Articles are available for reprint as long as the author is acknowledged: Domenick J. Maglio Ph.D.

Wednesday, January 29, 2014

SCHOOLS NOT GIVING STUDENTS TIME TO DEVELOP


SCHOOLS NOT GIVING STUDENTS TIME TO DEVELOP
By Domenick J. Maglio PhD Traditional Realist

Our public schools are being driven by bureaucratic statistical accountability that is devastating many perfectly bright students. They are the left behind casualties of The Race to the Top to improve the school's testing results.  The student’s individual progress is not even on the school district’s radar screen.

Parents have witnessed first hand "teaching to the test" in the comprehensive testing featured in No Child Left Behind. High academic standards were developed by educational bureaucrats to push school districts to make changes that would improve their rankings on these tests.  This approach is the same top-down national one that has done nothing to strengthen the quality of US education. This process of teaching to specific topics is being duplicated implementing the Common Core standards.

The identified problem students who failed sections of a test are often not allowed to go to the next grade. Often these youngsters confidence is crushed after being lectured that this is a life and death exam. The overwhelming majority receives some form of remediation that is supposed to overcome their “inability to pass the test.” These students are self-labeled as failures. The teachers lower their expectation for these students ability to learn. They often treat them as having less potential than others. Most students rarely have the ability to bounce back from the trauma of not advancing with their classmates.

The significant problem with one-size-fits-all instruction is that it does not make allowances for differences in student's academic maturity. The difficult subject matter for the child is not viewed as a temporary obstacle to overcome but is seen as a permanent liability that defines the student’s future in school.

It is rare for a student in beginning elementary school to be excellent in all subjects. Most students do well in language arts or in mathematics but usually not in both.  Student's interest in these academic subjects varies depending on their brain's ability to absorb the fundamental information. This learning process develops deeper pathways in the brain to increase the retrieval of it. The timetable for enhancing these pathways is different for each student and depends on the opportunity to repeat the process until successful. Some students need more time to internalize skills, procedures and information than others.

When a student is made to believe he is defective in a particular subject area he normally shuts down, eliminating the opportunity to practice and improve. The student believes he is permanently disabled in this area. The student develops a built-in excuse for not trying to improve. The motivation of any person is negatively affected. He feels it is purposeless to try because the authorities have certified him as being an incompetent student. This reality should be troubling to educators.

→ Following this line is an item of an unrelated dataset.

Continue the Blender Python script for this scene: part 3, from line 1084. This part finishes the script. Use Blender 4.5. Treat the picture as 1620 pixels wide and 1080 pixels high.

No educational expert, psychologist or teacher can predict when or if a student’s mental operation will finally click in so he gains the understanding of a difficult skill. Most teachers can describe stories of mini miracles where a poor student in a subject finally puts it all together. The academic progress of the student who has learned to compensate soars until his previous liability becomes an asset.

Our government schools need to stop making premature verdicts about a student's capabilities. This false prognosis of a student is a rush to judgment that often leads to deflated, defeated students.

Each student should receive a carefully considered prognosis regardless of how it affects the comprehensive examination profile. There should not be an overreach in analyzing the test. People, especially youngsters, for a variety of physical and emotional reasons can be inattentive and not show their real abilities.

The lives of students should take precedence over marketing the effectiveness of our school districts or national rankings. Our country should treat each student as a "work in progress" with unlimited potential rather than taking a questionable snapshot and then tossing the child into the rejection bin.

 In the past people have made incredible contributions to our nation who have not done well in school. Presently we have too many young people who are not being given an opportunity to bloom. The improvement of all children especially late blooming ones often occurs in higher grades or even college or job training to demonstrate their unique gifts.

Schools are too quick to pull the trigger leaving the student the casualty of the flawed system. Instead society should take into account the uniqueness of students’s developmental curve before abandoning them to be less than they could be snuffing out the potential of too many future productive citizens.